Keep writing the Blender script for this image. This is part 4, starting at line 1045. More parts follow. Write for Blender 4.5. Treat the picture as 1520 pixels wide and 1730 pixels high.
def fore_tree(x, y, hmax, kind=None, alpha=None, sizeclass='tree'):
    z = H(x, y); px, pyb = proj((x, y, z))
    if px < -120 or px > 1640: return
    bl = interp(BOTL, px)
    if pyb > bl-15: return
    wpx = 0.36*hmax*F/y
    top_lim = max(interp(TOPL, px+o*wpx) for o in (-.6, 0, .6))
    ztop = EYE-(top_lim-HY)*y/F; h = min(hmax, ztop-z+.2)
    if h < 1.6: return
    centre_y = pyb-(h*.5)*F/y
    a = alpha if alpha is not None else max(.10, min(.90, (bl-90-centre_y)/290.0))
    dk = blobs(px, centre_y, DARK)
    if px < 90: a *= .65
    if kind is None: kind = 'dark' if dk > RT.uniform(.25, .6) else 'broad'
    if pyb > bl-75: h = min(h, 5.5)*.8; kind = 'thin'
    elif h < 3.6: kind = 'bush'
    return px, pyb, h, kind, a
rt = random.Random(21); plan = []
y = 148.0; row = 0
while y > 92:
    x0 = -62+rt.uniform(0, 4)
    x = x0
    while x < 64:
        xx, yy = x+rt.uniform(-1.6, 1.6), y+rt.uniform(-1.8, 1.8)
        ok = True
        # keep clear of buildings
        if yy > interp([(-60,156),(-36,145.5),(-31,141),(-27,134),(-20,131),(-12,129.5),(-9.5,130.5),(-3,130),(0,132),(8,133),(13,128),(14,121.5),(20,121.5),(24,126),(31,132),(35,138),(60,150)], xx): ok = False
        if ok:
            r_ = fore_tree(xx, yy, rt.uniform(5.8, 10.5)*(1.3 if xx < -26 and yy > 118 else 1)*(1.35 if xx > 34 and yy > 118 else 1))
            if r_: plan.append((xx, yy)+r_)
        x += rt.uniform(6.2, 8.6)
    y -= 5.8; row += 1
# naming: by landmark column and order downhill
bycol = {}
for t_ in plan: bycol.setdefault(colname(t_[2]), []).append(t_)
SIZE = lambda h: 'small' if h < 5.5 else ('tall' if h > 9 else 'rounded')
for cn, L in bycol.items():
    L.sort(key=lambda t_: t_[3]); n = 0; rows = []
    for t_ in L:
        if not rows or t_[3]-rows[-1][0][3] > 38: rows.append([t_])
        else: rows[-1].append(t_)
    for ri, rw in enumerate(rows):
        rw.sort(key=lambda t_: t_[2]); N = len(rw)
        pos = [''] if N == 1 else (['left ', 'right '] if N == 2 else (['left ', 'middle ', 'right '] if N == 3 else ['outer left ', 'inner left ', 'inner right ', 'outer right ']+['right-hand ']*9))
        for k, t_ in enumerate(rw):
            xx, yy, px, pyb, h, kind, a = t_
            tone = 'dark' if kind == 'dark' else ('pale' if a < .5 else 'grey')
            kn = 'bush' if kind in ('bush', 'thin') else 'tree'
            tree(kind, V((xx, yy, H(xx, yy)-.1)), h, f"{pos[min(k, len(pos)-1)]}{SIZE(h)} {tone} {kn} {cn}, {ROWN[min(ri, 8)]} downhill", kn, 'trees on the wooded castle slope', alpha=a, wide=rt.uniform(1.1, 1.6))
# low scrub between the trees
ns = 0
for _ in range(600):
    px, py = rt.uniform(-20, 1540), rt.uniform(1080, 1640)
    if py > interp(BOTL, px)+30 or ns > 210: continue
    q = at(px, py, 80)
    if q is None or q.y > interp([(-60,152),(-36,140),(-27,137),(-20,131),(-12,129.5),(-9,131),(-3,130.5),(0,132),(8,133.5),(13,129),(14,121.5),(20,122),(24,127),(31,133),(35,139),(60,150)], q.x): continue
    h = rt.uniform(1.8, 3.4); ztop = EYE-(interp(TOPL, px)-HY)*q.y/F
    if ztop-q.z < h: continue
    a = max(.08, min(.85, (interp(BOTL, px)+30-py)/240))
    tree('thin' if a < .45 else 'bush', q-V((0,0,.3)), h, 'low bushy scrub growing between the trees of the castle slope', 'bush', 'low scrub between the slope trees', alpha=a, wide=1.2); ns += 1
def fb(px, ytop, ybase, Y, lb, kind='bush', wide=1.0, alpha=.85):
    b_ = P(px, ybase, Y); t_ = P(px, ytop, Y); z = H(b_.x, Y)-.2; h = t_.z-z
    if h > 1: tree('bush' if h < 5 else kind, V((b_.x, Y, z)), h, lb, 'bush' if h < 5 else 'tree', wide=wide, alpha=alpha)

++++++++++

▶ [WHAT YOU NEED TO DO] Copy out only the lines running from the beginning of the data to the line with "if px < 90: a *= .65", both ends included.

▶ [TASK ANSWER]
Keep writing the Blender script for this image. This is part 4, starting at line 1045. More parts follow. Write for Blender 4.5. Treat the picture as 1520 pixels wide and 1730 pixels high.
def fore_tree(x, y, hmax, kind=None, alpha=None, sizeclass='tree'):
    z = H(x, y); px, pyb = proj((x, y, z))
    if px < -120 or px > 1640: return
    bl = interp(BOTL, px)
    if pyb > bl-15: return
    wpx = 0.36*hmax*F/y
    top_lim = max(interp(TOPL, px+o*wpx) for o in (-.6, 0, .6))
    ztop = EYE-(top_lim-HY)*y/F; h = min(hmax, ztop-z+.2)
    if h < 1.6: return
    centre_y = pyb-(h*.5)*F/y
    a = alpha if alpha is not None else max(.10, min(.90, (bl-90-centre_y)/290.0))
    dk = blobs(px, centre_y, DARK)
    if px < 90: a *= .65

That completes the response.